Regular readers will know I love rain and almost anything (other than comics covers) eroded by light. The final page of the penultimate chapter ends with David alone in a borrowed apartment he's babysitting, looking out of the window at a Manhattan skyline on the other side of Central Park surrounded by shrubbery. Every element of that soft, pale, blue-grey panel streaked by torrential rain is sublime, but it's the fluid squiggles at the base of the bushes which really made it for me.

Finally for now, one of the key visual moments which McCloud had to nail was always going to be when our sculptor first puts his mind to the task of deploying his gift on his material of choice: a precious block of cold, hard stone which takes months to chip away at with chisels and mallets. As the low morning sunlight floods into his stark, wooden-floored loft, David pauses in front of the stubborn old bastard, throws away his tools and feels his way around the block. He then raises his hands and...

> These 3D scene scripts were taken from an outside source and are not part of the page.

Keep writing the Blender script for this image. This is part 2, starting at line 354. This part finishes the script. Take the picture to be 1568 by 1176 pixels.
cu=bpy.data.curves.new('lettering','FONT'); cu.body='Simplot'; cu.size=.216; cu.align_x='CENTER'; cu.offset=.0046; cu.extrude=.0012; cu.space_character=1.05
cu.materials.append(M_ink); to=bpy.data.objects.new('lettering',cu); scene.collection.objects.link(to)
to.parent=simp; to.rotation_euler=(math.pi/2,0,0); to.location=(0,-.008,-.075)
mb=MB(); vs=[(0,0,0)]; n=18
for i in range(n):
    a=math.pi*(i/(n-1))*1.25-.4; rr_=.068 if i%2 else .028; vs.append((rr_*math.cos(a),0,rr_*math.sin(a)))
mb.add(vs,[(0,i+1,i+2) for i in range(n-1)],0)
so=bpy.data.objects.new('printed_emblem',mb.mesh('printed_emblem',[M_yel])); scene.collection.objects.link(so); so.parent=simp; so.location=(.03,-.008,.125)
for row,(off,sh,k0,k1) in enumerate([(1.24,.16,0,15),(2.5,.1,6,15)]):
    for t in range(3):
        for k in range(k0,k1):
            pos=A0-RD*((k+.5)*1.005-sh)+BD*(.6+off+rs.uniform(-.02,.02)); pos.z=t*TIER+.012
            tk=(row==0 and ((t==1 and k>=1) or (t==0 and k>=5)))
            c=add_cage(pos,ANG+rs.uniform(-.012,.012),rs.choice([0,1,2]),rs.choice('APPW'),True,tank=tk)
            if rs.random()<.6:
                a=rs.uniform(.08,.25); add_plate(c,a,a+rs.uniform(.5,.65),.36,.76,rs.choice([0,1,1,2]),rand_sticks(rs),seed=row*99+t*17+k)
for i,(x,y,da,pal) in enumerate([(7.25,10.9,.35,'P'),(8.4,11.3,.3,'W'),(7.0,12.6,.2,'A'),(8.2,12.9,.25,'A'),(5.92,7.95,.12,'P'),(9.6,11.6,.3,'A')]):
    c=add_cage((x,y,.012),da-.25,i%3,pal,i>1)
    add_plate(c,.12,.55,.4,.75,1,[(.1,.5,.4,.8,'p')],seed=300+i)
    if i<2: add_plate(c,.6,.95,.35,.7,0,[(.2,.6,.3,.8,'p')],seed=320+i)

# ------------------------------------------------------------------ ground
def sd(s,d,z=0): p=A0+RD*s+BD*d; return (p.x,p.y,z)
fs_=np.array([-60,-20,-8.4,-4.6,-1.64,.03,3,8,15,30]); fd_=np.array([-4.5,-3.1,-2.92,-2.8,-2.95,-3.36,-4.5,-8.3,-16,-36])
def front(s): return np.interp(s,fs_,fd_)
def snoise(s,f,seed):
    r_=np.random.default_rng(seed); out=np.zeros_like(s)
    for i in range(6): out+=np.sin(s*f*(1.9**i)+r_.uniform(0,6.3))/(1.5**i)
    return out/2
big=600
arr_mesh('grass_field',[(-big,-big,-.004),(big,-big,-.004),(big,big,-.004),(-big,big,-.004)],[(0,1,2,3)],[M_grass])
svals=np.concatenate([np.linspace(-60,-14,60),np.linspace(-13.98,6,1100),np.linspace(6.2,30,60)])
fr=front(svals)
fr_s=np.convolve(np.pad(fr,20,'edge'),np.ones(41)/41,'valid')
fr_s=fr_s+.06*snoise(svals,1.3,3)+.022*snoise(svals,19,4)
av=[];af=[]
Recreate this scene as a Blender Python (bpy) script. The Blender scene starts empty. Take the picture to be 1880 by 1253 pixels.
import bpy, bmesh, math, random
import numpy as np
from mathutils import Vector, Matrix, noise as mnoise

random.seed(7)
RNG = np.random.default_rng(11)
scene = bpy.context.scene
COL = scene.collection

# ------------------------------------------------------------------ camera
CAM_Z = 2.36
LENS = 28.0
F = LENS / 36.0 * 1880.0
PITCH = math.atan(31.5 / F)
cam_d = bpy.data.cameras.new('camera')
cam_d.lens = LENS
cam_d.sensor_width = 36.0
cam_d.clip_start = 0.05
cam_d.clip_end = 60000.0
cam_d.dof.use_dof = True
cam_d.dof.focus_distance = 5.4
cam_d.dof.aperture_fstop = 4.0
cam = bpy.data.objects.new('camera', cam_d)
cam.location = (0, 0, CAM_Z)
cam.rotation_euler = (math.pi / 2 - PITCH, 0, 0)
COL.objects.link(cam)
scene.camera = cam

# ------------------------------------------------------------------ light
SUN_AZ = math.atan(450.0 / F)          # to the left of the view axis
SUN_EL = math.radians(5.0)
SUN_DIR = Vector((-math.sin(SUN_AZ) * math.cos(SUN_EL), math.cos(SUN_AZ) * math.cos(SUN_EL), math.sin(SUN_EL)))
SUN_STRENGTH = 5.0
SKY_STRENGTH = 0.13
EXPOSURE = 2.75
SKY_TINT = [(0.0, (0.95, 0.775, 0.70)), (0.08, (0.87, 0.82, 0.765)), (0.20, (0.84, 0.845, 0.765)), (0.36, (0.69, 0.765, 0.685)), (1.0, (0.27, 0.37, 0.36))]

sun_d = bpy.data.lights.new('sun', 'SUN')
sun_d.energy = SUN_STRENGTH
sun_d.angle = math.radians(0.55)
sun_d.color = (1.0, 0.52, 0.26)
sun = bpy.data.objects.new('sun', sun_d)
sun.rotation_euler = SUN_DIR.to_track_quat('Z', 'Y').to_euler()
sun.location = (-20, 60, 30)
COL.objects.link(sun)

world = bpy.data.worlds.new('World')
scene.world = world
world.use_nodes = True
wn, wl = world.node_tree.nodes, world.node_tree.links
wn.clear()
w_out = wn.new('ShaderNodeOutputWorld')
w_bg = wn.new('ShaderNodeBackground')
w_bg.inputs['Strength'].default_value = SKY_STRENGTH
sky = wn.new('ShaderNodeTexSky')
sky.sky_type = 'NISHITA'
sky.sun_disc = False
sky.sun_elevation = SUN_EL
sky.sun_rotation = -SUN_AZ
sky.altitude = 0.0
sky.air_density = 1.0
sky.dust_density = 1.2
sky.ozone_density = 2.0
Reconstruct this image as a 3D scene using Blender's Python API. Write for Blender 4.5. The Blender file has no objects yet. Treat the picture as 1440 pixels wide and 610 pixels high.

What a wallop! The most spectacular, liquid explosion of unyielding granite!

So welcome to the Art world and - to a certain extent - welcome to it, you are!

But as much as anything else THE SCULPTOR is a book like DAYTRIPPER about perspectives and priorities. About what actually makes you happy and how you can bring happiness to others or not. About life while you're still living it: paying attention to what is in front of you, who is in front of you, soaking it all in and making that count. And, like DAYTRIPPER, it prompted a great deal of self-reflection.

Look to Heaven! screams an old man protesting about a protest which he considers blasphemous outside a cathedral.

Silly people... says Meg. It's all down here.